The state Senate passed a constitutional amendment that would allow lawmakers to redraw districts before the end of the decade—but under limited circumstances and only until Oct. 31, 2030. The House of Delegates approved the measure earlier this week.
The plan would let Democrats sidestep the bipartisan redistricting commission that voters approved in 2020, a panel designed to keep mapmaking nonpartisan. To take effect, the amendment must pass the legislature twice, with an election in between, and then win final approval from voters. Lawmakers hope to complete that process early next year, in time for the 2026 midterms.
Democrats hold six of Virginia’s 11 congressional seats and see a chance to redraw the map in a way to give them two or three more Democratic-leaning districts. The strategy is aimed at countering Republican gerrymanders in states like Texas and Missouri, where GOP-led legislatures have pushed through mid-decade maps under pressure from the White House.
The effort is also tied to Virginia’s elections on Tuesday. Democrats are aiming to maintain or expand their 51-48 majority in the state House and flip the governor’s seat, where Democrat Abigail Spanberger is favored. Those wins would be crucial for passing the amendment in a second legislative session before sending it to voters.
Democratic gubernatorial candidate Abigail Spanberger, shown in June.
Of course, Republicans are fighting back. On Tuesday, state Attorney General Jason Miyares issued an opinion stating the amendment cannot be put before voters until after the 2026 elections. GOP leaders have also filed a lawsuit challenging the House of Delegates’ authority to redistrict and questioning how Democrats handled the vote. A judge declined to block the amendment for now, but a declaratory judgment trial is scheduled.
For Democrats, the push is defensive.
“We’re not trying to end the practice of fair maps,” state Sen. Schuyler VanValkenburg, a longtime supporter of the 2020 commission, told NBC News. “We are asking the voters if, in this one limited case, they want to assure that a constitutional norm-busting president can’t rig the entire national election by twisting the arms of a few state legislatures.”
Republicans, seemingly oblivious to how they started all this, view Democrats’ move as a “power grab.”
“This amendment doesn’t just trample the process that we have created and put in our Constitution. It betrays the people’s will,” state Sen. Glen Sturtevant told NBC. “What’s worse, it’s being done in the middle of an election. That’s not reform, that’s reversal. It’s not transparency, it’s a power grab.”
Virginia’s current congressional lines were drawn by special masters appointed by the state Supreme Court after the commission deadlocked in 2021. The resulting map was intended to give no partisan advantage, according to the Princeton Gerrymandering Project.
More than 65% of Virginia voters approved the creation of the commission in 2020, but Republicans in other states, eager to gerrymander their maps, forced Democrats’ hand here.

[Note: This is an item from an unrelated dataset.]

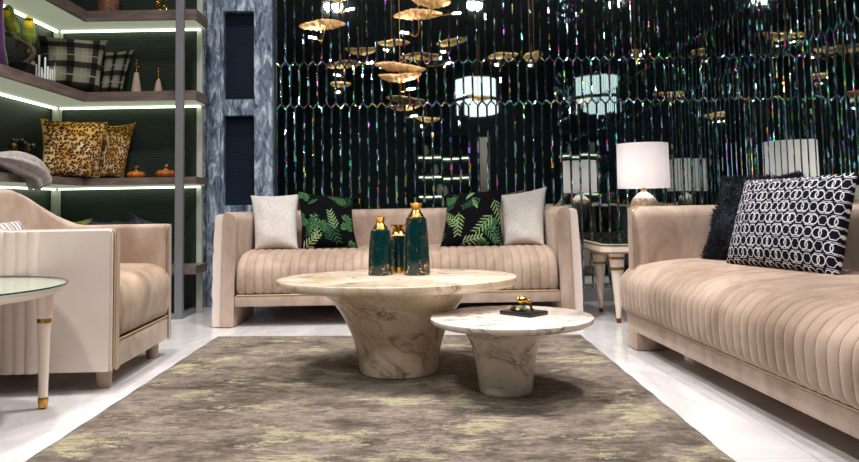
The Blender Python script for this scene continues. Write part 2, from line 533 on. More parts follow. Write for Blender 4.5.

Virginia is now part of a broader national story. Democrats in California are seeking voter approval to bypass that state’s independent commission, while Republicans in Texas, Missouri, and North Carolina have already enacted new maps. Indiana’s GOP-controlled legislature is also scheduled to hold a special session on redistricting next week, which could result in another gerrymander intended to bolster the party’s slim majority in the House.
For Democrats, Virginia represents a rare chance to fight fire with fire—and potentially tilt the balance in the U.S. House in 2026.